The Ignite Realtime Community is pleased to announce the 4.0.2 release of Openfire. This release signifies our ongoing effort to produce a stable 4.0 series release while continuing to work toward a 4.1 release. A changelog of issues fixed indicates 9 issues resolved with hopefully the issue of stale/ghost client sessions being resolved.
As always, please report issues in the Community Forums and you can download this release from our website. Here are the sha1sum’s for the downloads available.

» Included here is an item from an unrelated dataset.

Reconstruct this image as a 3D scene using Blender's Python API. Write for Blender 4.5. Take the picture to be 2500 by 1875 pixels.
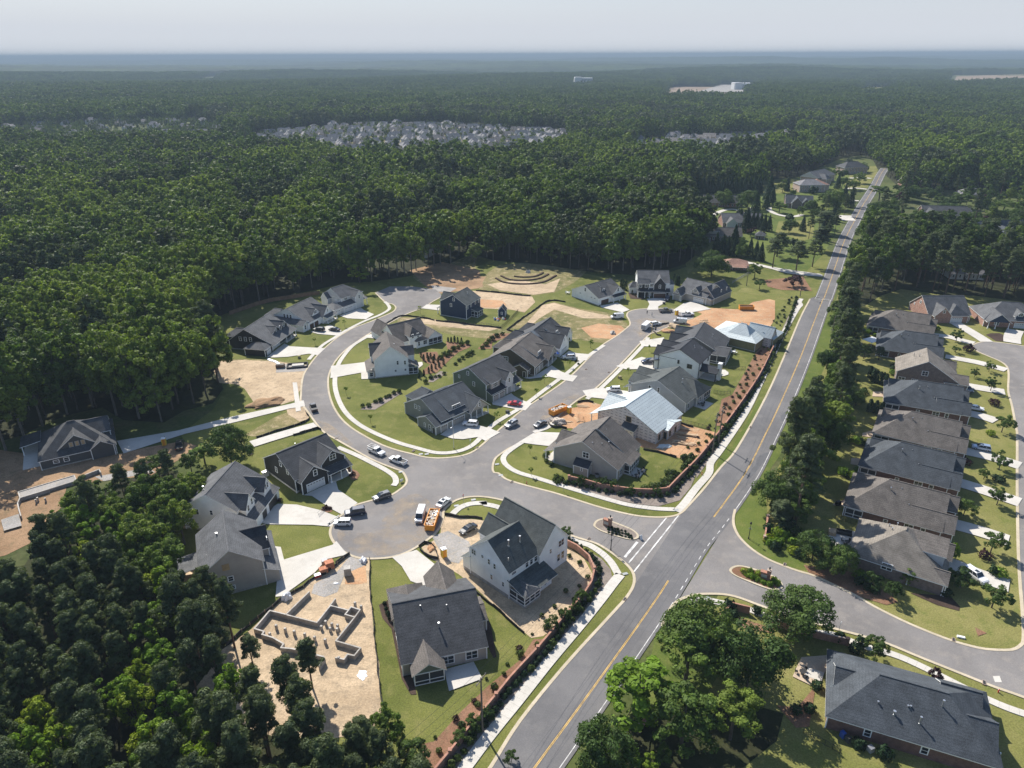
import bpy, bmesh, math, random
import numpy as np
from mathutils import Vector, Matrix
from mathutils.geometry import tessellate_polygon
R_ = math.radians
PI = math.pi
for o in list(bpy.data.objects): bpy.data.objects.remove(o)
sc = bpy.context.scene
COL = sc.collection
rnd = random.Random(7)
rng = np.random.default_rng(11)

# ---------------------------------------------------------------- camera, world, sun, exposure
FPX, HOR, ROLL, CAMH = 1734.0, 133.5, R_(0.23), 105.0
PITCH = math.atan((937.5 - HOR) / FPX)
cd = bpy.data.cameras.new('camera'); cam = bpy.data.objects.new('camera', cd); COL.objects.link(cam)
cd.sensor_width = 36; cd.lens = 36 * FPX / 2500; cd.clip_start = 1; cd.clip_end = 90000
cam.matrix_world = Matrix.Translation((0, 0, CAMH)) @ Matrix.Rotation(PI/2 - PITCH, 4, 'X') @ Matrix.Rotation(-ROLL, 4, 'Z')
sc.camera = cam
SUN_EL, SUN_AZ = R_(42), R_(29)            # sun stands behind the scene, 29 degrees left of straight ahead
w = bpy.data.worlds.new('World'); sc.world = w; w.use_nodes = True
nt = w.node_tree; bg = nt.nodes['Background']
sky = nt.nodes.new('ShaderNodeTexSky'); sky.sky_type = 'NISHITA'; sky.sun_disc = False
sky.sun_elevation = SUN_EL; sky.sun_rotation = -SUN_AZ
sky.altitude = 100; sky.air_density = 1.0; sky.dust_density = 0.8; sky.ozone_density = 2.5
tcw = nt.nodes.new('ShaderNodeTexCoord'); sxw = nt.nodes.new('ShaderNodeSeparateXYZ'); nt.links.new(tcw.outputs['Generated'], sxw.inputs[0])
rw = nt.nodes.new('ShaderNodeValToRGB'); nt.links.new(sxw.outputs[2], rw.inputs[0]); rw.color_ramp.elements[0].color = (1, 1, 1, 1); rw.color_ramp.elements[1].color = (0, 0, 0, 1); rw.color_ramp.elements[0].position = 0.03; rw.color_ramp.elements[1].position = 0.30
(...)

As a reminder, Openfire’s source code and development can be found on Github and an active developer discussion occurs within our open_chat@conference.igniterealtime.org groupchat. Please consider helping out with Openfire’s development!
Auch - that should not happen. We had someone earlier that had problems while running Java 7. Those problems disappeared when he installed Java 8 instead. At this time I can’t see how this problem would be isolated to 4.0.2 and not 4.0.1, but it is probably an easy enough thing for you to verify.
The Java 7/8 issue is being tracked as [OF-1116] Java 7 incompatibility - Jive Software Open Source
I can confirm too, is happening to our system too. I can not connect users when i run 4.0.2, I’m downgrading until somebody finds the solution / fix for running 4.0.2.
Nope, still no Windows x64 version. However, I installed it on Windows 2012R2 and as has become my protocol, replaced the JRE with the latest 64 bit version from Oracle and used the patched files I found in the forum here and 4.0.2 works fine running as a 64 bit process.
We think this problem is isolated to running Openfire with OpenJDK 7. OpenJDK 8 and the non-Open, ‘regular’ Oracle JDKs do not appear to cause this problem. A related issue was documented in the OpenJDK issue tracker here: [JDK-8151366] Using JDK8 to compile code for JDK7 (-source 1.7 -target 1.7) does not work if ConcurrentHashMap is used -…
If you experience this problem, please verify what version of Java is used to run Openfire. A good way to do this is to log in to the admin console. On the first page after login, the Java version is listed. If you see a 1.7 version of OpenJDK being used, try running Openfire with a different JVM.
@Anthony R. That shows that you are running Openfire with OpenJDK version 1.7, which is not good. I assume that with that setup, you are experiencing problems. Try running Openfire with another version of Java.
Okay, good to hear that the workaround did the trick. On our end, we’ll continue to work on a solution that will prevent this kind of thing in the future.